This is a love story.
The end of December, Boy and Betty Toy and I met at the American Swedish Institute in Minneapolis. We sat across the desk from each other, Boy and Betty with pens in hand. Boy teared up. He said, “I woke up this morning. l looked at Betty and said, ‘Can you believe we are going to give a million dollars to Tennis & Life Camps today and yet I have this tremendous feeling of happiness?’”
We talked awhile about the journey that took them to this point.
Boy and Betty grew up in different villages in China during WWII. Both nearly starved to death with their families because of famine and brutal Japanese wartime control of their areas. Boy said to me, “Do you know those pictures you see on TV? The ones with kids whose stomachs are so big from malnutrition, whose ribs show through and eyes are hollow? That was my family. That was Betty’s family. Our villages were located relatively close, but we never met.”
After the war, both sets of parents emigrated to the United States. Boy and Betty met in Duluth. Halfway around the world. They have been together now for 60 years.
Those who know them, know that where one goes, you will usually find the other. Their smiles are filled with gratitude. For life. For the goodness they have been shown in this country. For each other. And for Steve and Barb Wilkinson and the Tennis & Life Camps instructors.

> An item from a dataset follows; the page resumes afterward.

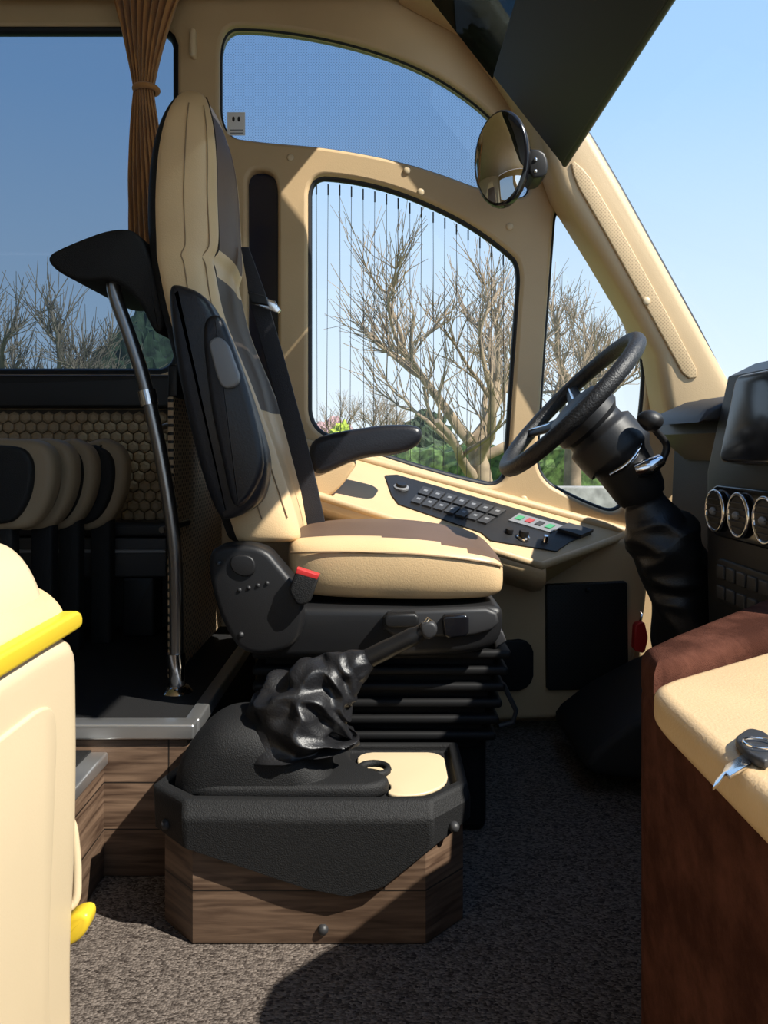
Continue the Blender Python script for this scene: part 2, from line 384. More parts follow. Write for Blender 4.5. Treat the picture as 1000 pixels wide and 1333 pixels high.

They attended camp just one time, in 1983. They were so moved by the instructors Steve had hired and their sense of mission, joy, kindness, and dedication to helping each and every camper, that Boy went to Steve and said, “I don’t know where you found these people, but this gives me hope and renews my faith in America.” In 2015, Boy and Betty returned for summer camp, perhaps the longest stretch between attendance at camps in TLC history. Thirty-five years later, he is saying the same thing. In times of great division in this country, Boy and Betty see unity at TLC. They see the diversity we strive for. They see inclusion of all. They knew what it was like being outcast as children. And they know what it is like to be embraced by people who appreciate them and celebrate who they are from the depths to the heights.
When they came to America to live and study, they wanted to give back. They both spent over three decades of their lives dedicated to public education. (Boy, now in his 80s, still teaches an AARP Smart Driver class regularly for seniors in the northern suburbs of the Twin Cities area).
They know what it is to sacrifice. And they know what it is to suffer, to see others suffer, and to want to do something about it.
And now, they want Steve’s and Barb’s legacy to carry forward long after they – and we – are gone.
Boy has told me often a story I still want to hear every time I see him. He said, “My dad was a firm believer in Buddhism. When my father was in ill health, a very close person to me who was a Christian came to me and said, ‘Boy, you have to tell your dad he must take God into his heart in order to get to Heaven.’ Years later, we were on one of TLC Australian trips. Knowing Steve was a professor of world religions with special emphasis on Eastern Religion, I posed this question to Steve. “I can safely say, 80% of the world’s population is not into Christianity, does a person have to take God into his heart in order to get to Heaven?” Steve looked at me, paused, and said with sincerity, “Boy, it’s hard for me to imagine a God who would send 80% of the people to other places than Heaven.”
Boy continued. “Steve didn’t tell me yes or no. I have never forgotten this.” And each time he recounts this story he chokes up.
Each time I hear this story it is like an oasis in the desert to me. In a world of “us and them”, we are all really “us”.
So there they sat, Boy and Betty, pens in hand. They are giving a million dollars to TLC’s 40-LOVE Campaign, a transforming gift that will help us push towards the finish line in the next two years.
They were so happy.
I was so happy.
TLC is so happy.
Who would have guessed that two people, who have been through what they have, who nearly starved to death as children, who separately found their way to America, who met in Duluth of all places, who worked in public education most of their lives, and who still have a deep and abiding love after 60 years, would find themselves in that room at that time?
No one. Except maybe Betty and Boy, who talk of how much they receive by being able to give this gift.
Love-Love. It comes in many, many forms. Thank you, Boy and Betty, for teaching us the meaning once again.